• EXERCISE: Transcribe the records below exactly.
Start of RECORD EXTRACTS
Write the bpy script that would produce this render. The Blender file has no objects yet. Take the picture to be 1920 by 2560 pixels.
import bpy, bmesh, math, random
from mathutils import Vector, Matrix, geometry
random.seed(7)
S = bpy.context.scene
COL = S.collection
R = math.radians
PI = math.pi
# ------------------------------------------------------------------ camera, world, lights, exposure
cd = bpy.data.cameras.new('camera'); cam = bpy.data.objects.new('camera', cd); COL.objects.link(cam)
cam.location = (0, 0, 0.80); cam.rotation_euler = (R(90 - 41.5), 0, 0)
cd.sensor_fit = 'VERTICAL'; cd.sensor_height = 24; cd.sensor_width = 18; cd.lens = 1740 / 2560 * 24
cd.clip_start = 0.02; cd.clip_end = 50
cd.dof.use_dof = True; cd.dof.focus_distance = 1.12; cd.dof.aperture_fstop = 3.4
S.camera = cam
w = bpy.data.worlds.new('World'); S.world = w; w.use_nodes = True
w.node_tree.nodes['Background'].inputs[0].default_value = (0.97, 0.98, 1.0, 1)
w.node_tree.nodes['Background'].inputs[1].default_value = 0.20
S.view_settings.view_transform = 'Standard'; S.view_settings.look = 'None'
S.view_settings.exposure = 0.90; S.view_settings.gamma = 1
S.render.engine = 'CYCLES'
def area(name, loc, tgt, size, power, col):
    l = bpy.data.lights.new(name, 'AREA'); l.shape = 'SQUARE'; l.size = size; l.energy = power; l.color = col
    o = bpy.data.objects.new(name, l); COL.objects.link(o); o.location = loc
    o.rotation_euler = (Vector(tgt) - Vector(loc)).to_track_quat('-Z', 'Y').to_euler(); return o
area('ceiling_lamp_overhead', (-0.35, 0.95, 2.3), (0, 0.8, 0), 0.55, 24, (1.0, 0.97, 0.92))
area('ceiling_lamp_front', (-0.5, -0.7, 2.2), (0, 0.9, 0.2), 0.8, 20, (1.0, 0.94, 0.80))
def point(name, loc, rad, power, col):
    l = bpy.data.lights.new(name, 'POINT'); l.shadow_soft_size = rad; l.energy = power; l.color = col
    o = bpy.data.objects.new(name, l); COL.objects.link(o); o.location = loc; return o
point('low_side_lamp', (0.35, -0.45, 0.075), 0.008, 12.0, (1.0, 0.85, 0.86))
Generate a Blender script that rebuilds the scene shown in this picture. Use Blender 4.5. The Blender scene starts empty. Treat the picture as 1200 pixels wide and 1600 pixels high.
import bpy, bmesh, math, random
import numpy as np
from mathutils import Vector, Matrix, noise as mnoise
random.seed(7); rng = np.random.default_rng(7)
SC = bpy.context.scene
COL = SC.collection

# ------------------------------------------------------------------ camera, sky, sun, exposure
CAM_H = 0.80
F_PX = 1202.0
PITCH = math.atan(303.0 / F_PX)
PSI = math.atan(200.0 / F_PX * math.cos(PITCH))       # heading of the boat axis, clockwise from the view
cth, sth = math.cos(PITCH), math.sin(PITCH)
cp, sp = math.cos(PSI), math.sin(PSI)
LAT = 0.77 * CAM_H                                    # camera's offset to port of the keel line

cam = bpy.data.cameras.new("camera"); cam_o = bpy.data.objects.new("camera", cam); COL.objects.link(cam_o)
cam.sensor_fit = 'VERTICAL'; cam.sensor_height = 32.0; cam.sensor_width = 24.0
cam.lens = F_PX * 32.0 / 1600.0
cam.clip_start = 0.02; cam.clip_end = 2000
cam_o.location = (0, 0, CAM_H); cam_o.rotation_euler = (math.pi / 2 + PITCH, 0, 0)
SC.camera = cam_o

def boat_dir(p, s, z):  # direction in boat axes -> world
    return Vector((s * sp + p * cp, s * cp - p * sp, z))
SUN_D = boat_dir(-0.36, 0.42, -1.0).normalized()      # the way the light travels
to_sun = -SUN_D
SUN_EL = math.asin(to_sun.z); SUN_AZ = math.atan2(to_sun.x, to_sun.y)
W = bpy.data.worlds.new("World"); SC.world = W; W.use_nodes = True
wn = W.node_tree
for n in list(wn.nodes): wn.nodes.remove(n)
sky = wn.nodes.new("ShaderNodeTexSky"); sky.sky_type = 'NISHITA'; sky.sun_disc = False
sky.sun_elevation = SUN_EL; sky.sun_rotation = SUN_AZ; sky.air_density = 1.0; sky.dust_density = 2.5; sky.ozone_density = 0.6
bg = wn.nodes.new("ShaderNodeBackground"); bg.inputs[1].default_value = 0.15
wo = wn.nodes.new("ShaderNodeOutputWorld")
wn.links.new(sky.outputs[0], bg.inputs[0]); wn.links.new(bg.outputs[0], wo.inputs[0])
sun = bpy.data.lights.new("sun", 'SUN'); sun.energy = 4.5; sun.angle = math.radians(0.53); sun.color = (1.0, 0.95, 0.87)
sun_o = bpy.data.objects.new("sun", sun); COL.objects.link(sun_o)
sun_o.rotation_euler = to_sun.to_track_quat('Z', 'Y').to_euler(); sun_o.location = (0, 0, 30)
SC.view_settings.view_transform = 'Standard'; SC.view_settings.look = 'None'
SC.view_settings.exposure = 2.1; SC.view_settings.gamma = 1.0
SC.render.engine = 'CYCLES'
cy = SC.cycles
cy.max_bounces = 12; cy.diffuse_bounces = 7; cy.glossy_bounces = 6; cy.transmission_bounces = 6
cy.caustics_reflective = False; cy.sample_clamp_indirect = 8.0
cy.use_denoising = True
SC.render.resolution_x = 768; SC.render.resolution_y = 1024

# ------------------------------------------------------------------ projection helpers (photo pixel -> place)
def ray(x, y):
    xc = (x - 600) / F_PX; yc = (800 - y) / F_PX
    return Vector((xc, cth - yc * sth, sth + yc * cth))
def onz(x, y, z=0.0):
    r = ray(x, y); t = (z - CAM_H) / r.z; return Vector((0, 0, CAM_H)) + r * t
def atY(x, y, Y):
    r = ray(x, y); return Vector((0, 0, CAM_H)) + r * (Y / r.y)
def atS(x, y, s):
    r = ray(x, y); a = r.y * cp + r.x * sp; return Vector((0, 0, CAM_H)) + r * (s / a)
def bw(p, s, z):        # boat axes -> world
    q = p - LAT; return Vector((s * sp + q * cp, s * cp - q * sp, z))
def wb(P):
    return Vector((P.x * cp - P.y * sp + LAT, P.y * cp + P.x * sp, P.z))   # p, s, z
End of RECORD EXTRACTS
• EXERCISE SOLUTION:
Write the bpy script that would produce this render. The Blender file has no objects yet. Take the picture to be 1920 by 2560 pixels.
import bpy, bmesh, math, random
from mathutils import Vector, Matrix, geometry
random.seed(7)
S = bpy.context.scene
COL = S.collection
R = math.radians
PI = math.pi
# ------------------------------------------------------------------ camera, world, lights, exposure
cd = bpy.data.cameras.new('camera'); cam = bpy.data.objects.new('camera', cd); COL.objects.link(cam)
cam.location = (0, 0, 0.80); cam.rotation_euler = (R(90 - 41.5), 0, 0)
cd.sensor_fit = 'VERTICAL'; cd.sensor_height = 24; cd.sensor_width = 18; cd.lens = 1740 / 2560 * 24
cd.clip_start = 0.02; cd.clip_end = 50
cd.dof.use_dof = True; cd.dof.focus_distance = 1.12; cd.dof.aperture_fstop = 3.4
S.camera = cam
w = bpy.data.worlds.new('World'); S.world = w; w.use_nodes = True
w.node_tree.nodes['Background'].inputs[0].default_value = (0.97, 0.98, 1.0, 1)
w.node_tree.nodes['Background'].inputs[1].default_value = 0.20
S.view_settings.view_transform = 'Standard'; S.view_settings.look = 'None'
S.view_settings.exposure = 0.90; S.view_settings.gamma = 1
S.render.engine = 'CYCLES'
def area(name, loc, tgt, size, power, col):
    l = bpy.data.lights.new(name, 'AREA'); l.shape = 'SQUARE'; l.size = size; l.energy = power; l.color = col
    o = bpy.data.objects.new(name, l); COL.objects.link(o); o.location = loc
    o.rotation_euler = (Vector(tgt) - Vector(loc)).to_track_quat('-Z', 'Y').to_euler(); return o
area('ceiling_lamp_overhead', (-0.35, 0.95, 2.3), (0, 0.8, 0), 0.55, 24, (1.0, 0.97, 0.92))
area('ceiling_lamp_front', (-0.5, -0.7, 2.2), (0, 0.9, 0.2), 0.8, 20, (1.0, 0.94, 0.80))
def point(name, loc, rad, power, col):
    l = bpy.data.lights.new(name, 'POINT'); l.shadow_soft_size = rad; l.energy = power; l.color = col
    o = bpy.data.objects.new(name, l); COL.objects.link(o); o.location = loc; return o
point('low_side_lamp', (0.35, -0.45, 0.075), 0.008, 12.0, (1.0, 0.85, 0.86))
Generate a Blender script that rebuilds the scene shown in this picture. Use Blender 4.5. The Blender scene starts empty. Treat the picture as 1200 pixels wide and 1600 pixels high.
import bpy, bmesh, math, random
import numpy as np
from mathutils import Vector, Matrix, noise as mnoise
random.seed(7); rng = np.random.default_rng(7)
SC = bpy.context.scene
COL = SC.collection

# ------------------------------------------------------------------ camera, sky, sun, exposure
CAM_H = 0.80
F_PX = 1202.0
PITCH = math.atan(303.0 / F_PX)
PSI = math.atan(200.0 / F_PX * math.cos(PITCH))       # heading of the boat axis, clockwise from the view
cth, sth = math.cos(PITCH), math.sin(PITCH)
cp, sp = math.cos(PSI), math.sin(PSI)
LAT = 0.77 * CAM_H                                    # camera's offset to port of the keel line

cam = bpy.data.cameras.new("camera"); cam_o = bpy.data.objects.new("camera", cam); COL.objects.link(cam_o)
cam.sensor_fit = 'VERTICAL'; cam.sensor_height = 32.0; cam.sensor_width = 24.0
cam.lens = F_PX * 32.0 / 1600.0
cam.clip_start = 0.02; cam.clip_end = 2000
cam_o.location = (0, 0, CAM_H); cam_o.rotation_euler = (math.pi / 2 + PITCH, 0, 0)
SC.camera = cam_o

def boat_dir(p, s, z):  # direction in boat axes -> world
    return Vector((s * sp + p * cp, s * cp - p * sp, z))
SUN_D = boat_dir(-0.36, 0.42, -1.0).normalized()      # the way the light travels
to_sun = -SUN_D
SUN_EL = math.asin(to_sun.z); SUN_AZ = math.atan2(to_sun.x, to_sun.y)
W = bpy.data.worlds.new("World"); SC.world = W; W.use_nodes = True
wn = W.node_tree
for n in list(wn.nodes): wn.nodes.remove(n)
sky = wn.nodes.new("ShaderNodeTexSky"); sky.sky_type = 'NISHITA'; sky.sun_disc = False
sky.sun_elevation = SUN_EL; sky.sun_rotation = SUN_AZ; sky.air_density = 1.0; sky.dust_density = 2.5; sky.ozone_density = 0.6
bg = wn.nodes.new("ShaderNodeBackground"); bg.inputs[1].default_value = 0.15
wo = wn.nodes.new("ShaderNodeOutputWorld")
wn.links.new(sky.outputs[0], bg.inputs[0]); wn.links.new(bg.outputs[0], wo.inputs[0])
sun = bpy.data.lights.new("sun", 'SUN'); sun.energy = 4.5; sun.angle = math.radians(0.53); sun.color = (1.0, 0.95, 0.87)
sun_o = bpy.data.objects.new("sun", sun); COL.objects.link(sun_o)
sun_o.rotation_euler = to_sun.to_track_quat('Z', 'Y').to_euler(); sun_o.location = (0, 0, 30)
SC.view_settings.view_transform = 'Standard'; SC.view_settings.look = 'None'
SC.view_settings.exposure = 2.1; SC.view_settings.gamma = 1.0
SC.render.engine = 'CYCLES'
cy = SC.cycles
cy.max_bounces = 12; cy.diffuse_bounces = 7; cy.glossy_bounces = 6; cy.transmission_bounces = 6
cy.caustics_reflective = False; cy.sample_clamp_indirect = 8.0
cy.use_denoising = True
SC.render.resolution_x = 768; SC.render.resolution_y = 1024

# ------------------------------------------------------------------ projection helpers (photo pixel -> place)
def ray(x, y):
    xc = (x - 600) / F_PX; yc = (800 - y) / F_PX
    return Vector((xc, cth - yc * sth, sth + yc * cth))
def onz(x, y, z=0.0):
    r = ray(x, y); t = (z - CAM_H) / r.z; return Vector((0, 0, CAM_H)) + r * t
def atY(x, y, Y):
    r = ray(x, y); return Vector((0, 0, CAM_H)) + r * (Y / r.y)
def atS(x, y, s):
    r = ray(x, y); a = r.y * cp + r.x * sp; return Vector((0, 0, CAM_H)) + r * (s / a)
def bw(p, s, z):        # boat axes -> world
    q = p - LAT; return Vector((s * sp + q * cp, s * cp - q * sp, z))
def wb(P):
    return Vector((P.x * cp - P.y * sp + LAT, P.y * cp + P.x * sp, P.z))   # p, s, z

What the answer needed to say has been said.